▸ **Exercise goal**:
Identify every line containing the word "high" and reproduce each one.
Start
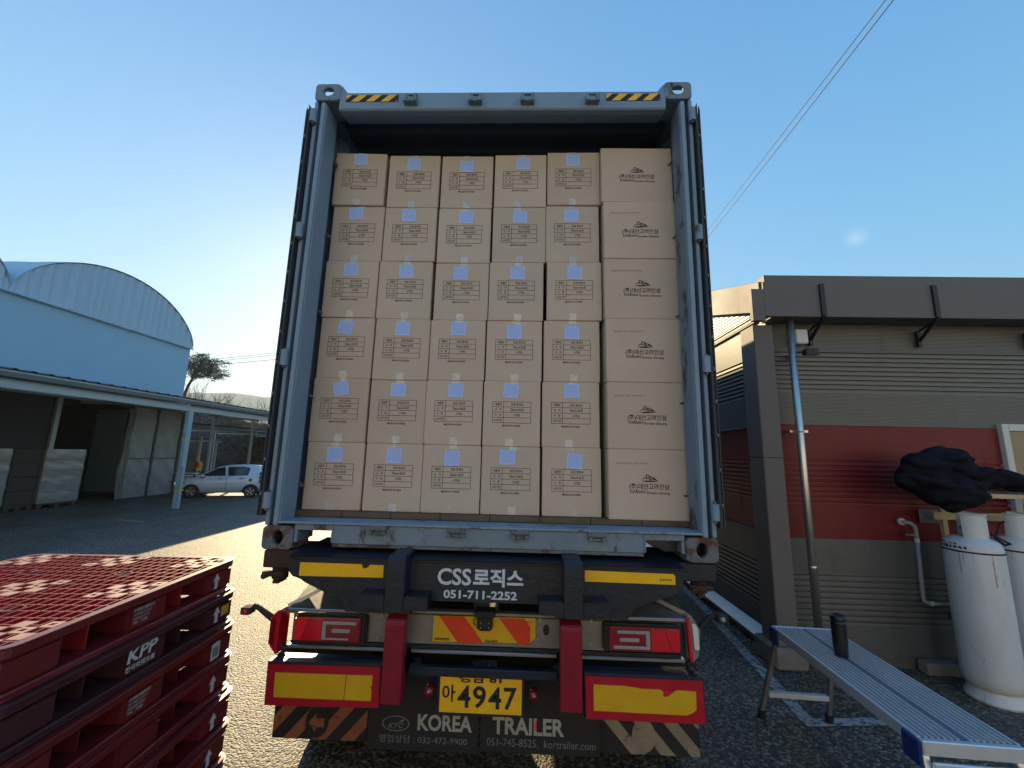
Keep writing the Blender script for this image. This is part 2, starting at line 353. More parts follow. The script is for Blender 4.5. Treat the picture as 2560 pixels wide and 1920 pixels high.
def text_mesh(s, bold=0., res=3, space=1.):
    cu = bpy.data.curves.new('text', 'FONT'); cu.body = s; cu.size = 1; cu.resolution_u = res; cu.offset = bold; cu.space_character = space
    o = bpy.data.objects.new('text', cu); col.objects.link(o)
    dg = bpy.context.evaluated_depsgraph_get(); dg.update()
    me = bpy.data.meshes.new_from_object(o.evaluated_get(dg)); bpy.data.objects.remove(o); bpy.data.curves.remove(cu)
    return me
def text_mb(mb, s, x0, z0, x1, z1, y, bold=0., res=3, keep=False, shear=0., plane='y', rot=0.):
    """flat lettering s fitted to a box on the plane y (facing -Y); plane 'x': facing +X, the box is (y0, z0, y1, z1) and y is x"""
    me = text_mesh(s, bold, res)
    xs = [v.co.x for v in me.vertices]; ys = [v.co.y for v in me.vertices]
    if not xs: return mb
    ax, bx, ay, by = min(xs), max(xs), min(ys), max(ys); sx = (x1 - x0) / (bx - ax); sz = (z1 - z0) / (by - ay)
    if keep:
        sx = sz; x0 = (x0 + x1) / 2 - sx * (bx - ax) / 2
    vs = []
    for v in me.vertices:
        h = (v.co.y - ay) * sz; X = x0 + (v.co.x - ax) * sx + shear * h; Z = z0 + h
        vs.append((X, y, Z) if plane == 'y' else (y, X, Z))
    mb.add(vs, [tuple(p.vertices) for p in me.polygons]); bpy.data.meshes.remove(me); return mb
def clip(poly, x0, x1, z0, z1):
    def cl(pl, f, g):
        o = []
        for i in range(len(pl)):
            a, b = pl[i - 1], pl[i]; fa, fb = f(a), f(b)
            if (fa >= 0) != (fb >= 0):
                t = fa / (fa - fb); o.append((a[0] + t * (b[0] - a[0]), a[1] + t * (b[1] - a[1])))
            if fb >= 0: o.append(b)
        return o
    for f in (lambda p: p[0] - x0, lambda p: x1 - p[0], lambda p: p[1] - z0, lambda p: z1 - p[1]):
        if poly: poly = cl(poly, f, 0)
    return poly
def circ(cx, cz, rx, rz, n=24, a=0.): return [(cx + rx * math.cos(a + 2 * math.pi * k / n), cz + rz * math.sin(a + 2 * math.pi * k / n)) for k in range(n)]
def sqr(cx, cz, hx, hz, n=24, a=0., p=5):
    o = []
    for k in range(n):
        t = a + 2 * math.pi * k / n; c, s_ = math.cos(t), math.sin(t); r = (abs(c) ** p + abs(s_) ** p) ** (-1 / p)
        o.append((cx + hx * r * c, cz + hz * r * s_))
    return o

# ================================================================== THE SETTING
struct('ground', MB().quad((-2500, -400, -.03), (2500, -400, -.03), (2500, 4500, -.03), (-2500, 4500, -.03)), 'field')
struct('asphalt_yard', MB().quad((-24, -16, 0), (30, -16, 0), (30, 24, 0), (-24, 24, 0)), 'asphalt')
lm = MB()
def ribbon(mb, pts, wd, z=.004):
    pts = [Vector((*p, z)) for p in pts]
    for i in range(len(pts) - 1):
        a, b = pts[i], pts[i + 1]; n = Vector((-(b - a).y, (b - a).x, 0)).normalized() * wd / 2
        mb.quad(a - n, b - n, b + n, a + n)
ribbon(lm, [(2.66, 5.5), (2.50, 3.2), (2.30, 1.13)], .10)
ribbon(lm, [(2.25, 1.11), (3.25, 1.20)], .09, .0042)
struct('painted_line', lm, 'white_line')
lm = MB(); ribbon(lm, [(-10.1, 8.2), (-9.2, 8.0)], .09); ribbon(lm, [(-12.2, 7.1), (-11.7, 6.6)], .09)
struct('worn_line', lm, 'white_line')

# mountain ridge, far off
mm = MB(); nx, ny = 90, 10; random.seed(11); vs = []
ph = [random.uniform(0, 6) for _ in range(6)]
for j in range(ny + 1):
    for i in range(nx + 1):
        az = R(-75 + 110 * i / nx); d = 1250 + 340 * j / ny; t = j / ny
        top = 150 + 14 * math.sin(az * 4 + 3.2) + 9 * math.sin(az * 13 + ph[0]) + 4 * math.sin(az * 31 + ph[1]) + 2 * math.sin(az * 77 + ph[2])
        vs.append((d * math.sin(az), d * math.cos(az), -1 + (top + 1) * math.sin(min(1, t * 1.25) * math.pi / 2) ** 1.5 + random.uniform(-2, 2) * t * (1 - t) * 4))
fs = [(j * (nx + 1) + i, j * (nx + 1) + i + 1, (j + 1) * (nx + 1) + i + 1, (j + 1) * (nx + 1) + i) for j in range(ny) for i in range(nx)]
mm.add(vs, fs); struct('mountain_ridge', mm, 'forest_hill', True)

# embankment behind the yard
def bank_h(u, t):   # u along 0..1, t across 0..1
    return (4.3 + .5 * math.sin(u * 9) + .3 * math.sin(u * 23)) * (1 - (1 - min(1, t * 1.7)) ** 2.0) * (1 + .07 * math.sin(u * 41 + t * 9))
B0, B1 = Vector((-33, 17.5)), Vector((-2, 37))
bd = (B1 - B0).normalized(); bn = Vector((-bd.y, bd.x))
def bank_p(u, t, dz=0.): p = B0 + (B1 - B0) * u + bn * (t * 11); return Vector((p.x, p.y, bank_h(u, t) - .02 + dz))
bk = MB(); nu, nv = 70, 14
bk.add([bank_p(i / nu, j / nv, random.uniform(-.12, .12) * (j > 0)) for j in range(nv + 1) for i in range(nu + 1)],
       [(j * (nu + 1) + i, j * (nu + 1) + i + 1, (j + 1) * (nu + 1) + i + 1, (j + 1) * (nu + 1) + i) for j in range(nv) for i in range(nu)])
struct('embankment', bk, 'earth', True)
def sprig(mb, p, L, n, spread, droop=.2, wd=.02):
    for _ in range(n):
        d = Vector((random.gauss(0, spread), random.gauss(0, spread), random.uniform(.4, 1))).normalized() * L * random.uniform(.5, 1.1)
        s_ = Vector((random.uniform(-1, 1), random.uniform(-1, 1), random.uniform(-.3, .3))).normalized() * wd * random.uniform(.6, 1.4)
        q = p + d * .6 + Vector((0, 0, 0)); e = p + d + Vector((0, 0, -droop * L * random.random()))
        mb.quad(p - s_, p + s_, q + s_ * .7, q - s_ * .7); mb.quad(q - s_ * .7, q + s_ * .7, e)
for nm, mat, cnt, spread, L in (('dry_brush', 'dry_twigs', 5200, .9, .75), ('dry_grass', 'dry_grass', 1500, .6, .5)):
    b = MB(); random.seed(5)
    for _ in range(cnt):
        u, t = random.uniform(.0, .75), random.random() ** .8
        if nm == 'dry_grass' and (math.sin(u * 60) + math.sin(u * 37 + t * 11)) < .7: continue
        sprig(b, bank_p(u, t * .9, -.05), L, 6, spread, .5, .022)
    o = place(nm, b.mesh(nm, rec=False), mat); o['kind'] = 'stuff'

# ================================================================== SHIPPING CONTAINER
ZC = 1.35; HT = 2.896; HW = 1.219
ct = thing('shipping_container', 'blue grey steel shipping container with open doors, packed with cardboard boxes on the trailer', 'container', (0, 6, ZC))
def hollow_casting(name, sx, z0, top):
    """corner casting 0.162 wide, 0.178 deep, 0.118 high with oval holes; sx = side"""
    x0, x1 = (-HW, -HW + .17) if sx < 0 else (HW - .17, HW); z1 = z0 + .125
    cx, cz = (x0 + x1) / 2, (z0 + z1) / 2; mb = MB(); n = 28
    mb.ringplate(sqr(cx, cz, .085, .0625, n, p=9), circ(cx, cz + (.004 if top else 0), .036 if top else .029, .030 if top else .037, n), -.004, .026)
    mb.box(x0 + .002, x0 + .026, .0265, .178, z0 + .002, z1 - .002); mb.box(x1 - .026, x1 - .002, .0265, .178, z0 + .002, z1 - .002)
    mb.box(x0 + .027, x1 - .027, .0265, .178, z0 + .002, z0 + .02)
    if not top:
        mb.box(x0 + .027, x1 - .027, .0265, .178, z1 - .02, z1 - .002); mb.box(x0 + .027, x1 - .027, .16, .178, z0 + .021, z1 - .021)
    else: mb.box(x0 + .027, x1 - .027, .0265, .045, z1 - .02, z1 - .002); mb.box(x0 + .027, x1 - .027, .15, .178, z1 - .02, z1 - .002)
    return part('corner_casting', mb, 'container_rusty' if top else 'casting_rust', ct, .004)
for sx in (-1, 1):
    hollow_casting('c', sx, ZC - .012, False); hollow_casting('c', sx, ZC + HT - .120, True)
# top header: trapezoid gusset ends, sloped face, lower lip
hd = MB()
ZT = ZC + HT
hd.prism([(.0, ZT - .062), (.0, ZT - .178), (.010, ZT - .190), (.05, ZT - .188), (.16, ZT - .150), (.16, ZT - .062)], 'x', -HW + .165, HW - .165)
part('header', hd, 'container_paint', ct, .003)
for s_ in (-1, 1):
    g = MB(); a = s_ * (HW - .171); b_ = s_ * (HW - .215)
    g.prism([(a, ZT - .004), (a, ZT - .062), (b_, ZT - .062)], 'y', .004, .12); part_split('gusset', g, 'container_paint', ct)
for xs in (-.58, -.16, .174, .586):
    l = MB(); l.box(xs - .043, xs - .022, -.042, .001, ZT - .160, ZT - .105); l.box(xs + .022, xs + .043, -.042, .001, ZT - .160, ZT - .105)
    l.box(xs - .021, xs + .021, -.038, .001, ZT - .160, ZT - .145); l.box(xs - .02, xs + .04, -.012, .001, ZT - .09, ZT - .078)
    part('cam_keeper', l, 'container_rusty', ct, .002)
for x0, x1 in ((-1.01, -.66), (.677, 1.025)):
    z0, z1 = ZT - .132, ZT - .083
    part('stripe_backing', MB().box(x0, x1 - .005, -.0025, -.0005, z0, z1), 'ink', ct)
    s_ = MB(); st = .098; k0 = x0 - .065
    for k in range(5):
        p = clip([(k0 + k * st, z0), (k0 + k * st + .052, z0), (k0 + k * st + .105, z1), (k0 + k * st + .053, z1)], x0 + .002, x1 - .012, z0, z1)
        if len(p) > 2: s_.prism(p, 'y', -.0045, -.003)
    part('hazard_stripe', s_, 'yellow_tape', ct)
# sill with forklift-like pockets at its ends
sl = MB()
zt, zb_ = ZC + .137, ZC + .028
sl.box(-.83, .83, .0, .05, zb_, zt - .012)
for s_ in (-1, 1):
    xa, xb = sorted((s_ * .831, s_ * 1.048)); sl.box(xa, xb, .004, .05, ZC + .092, zt - .012); sl.box(*sorted((s_ * .831, s_ * .845)), .004, .30, zb_, ZC + .0915)
    sl.box(*sorted((s_ * 1.030, s_ * 1.048)), .004, .178, zb_, ZC + .0915)
part('sill_face', sl, 'container_rusty', ct, .003)
tp = MB(); tp.box(-1.14, 1.14, -.012, .10, zt - .0115, zt + .001); tp.box(-1.14, 1.14, .101, .19, zt - .0115, zt - .004); part('sill_top', tp, 'container_sill', ct, .004)
for xs in (-.582, -.16, .18, .586):
    l = MB(); z = ZC + .10
    l.box(xs - .047, xs + .047, -.022, -.001, z + .004, z + .030); l.box(xs - .047, xs - .026, -.040, -.001, z - .016, z + .003); l.box(xs + .022, xs + .044, -.040, -.001, z - .016, z + .003)
    l.box(xs - .025, xs + .021, -.026, -.001, z - .016, z - .004)
    part('cam_keeper', l, 'casting_rust', ct, .003)
part('bottom_lip', MB().box(-.83, .83, -.006, .05, ZC + .012, ZC + .0275), 'casting_rust', ct, .002)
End
▸ **The completed task**:
Keep writing the Blender script for this image. This is part 2, starting at line 353. More parts follow. The script is for Blender 4.5. Treat the picture as 2560 pixels wide and 1920 pixels high.
    """corner casting 0.162 wide, 0.178 deep, 0.118 high with oval holes; sx = side"""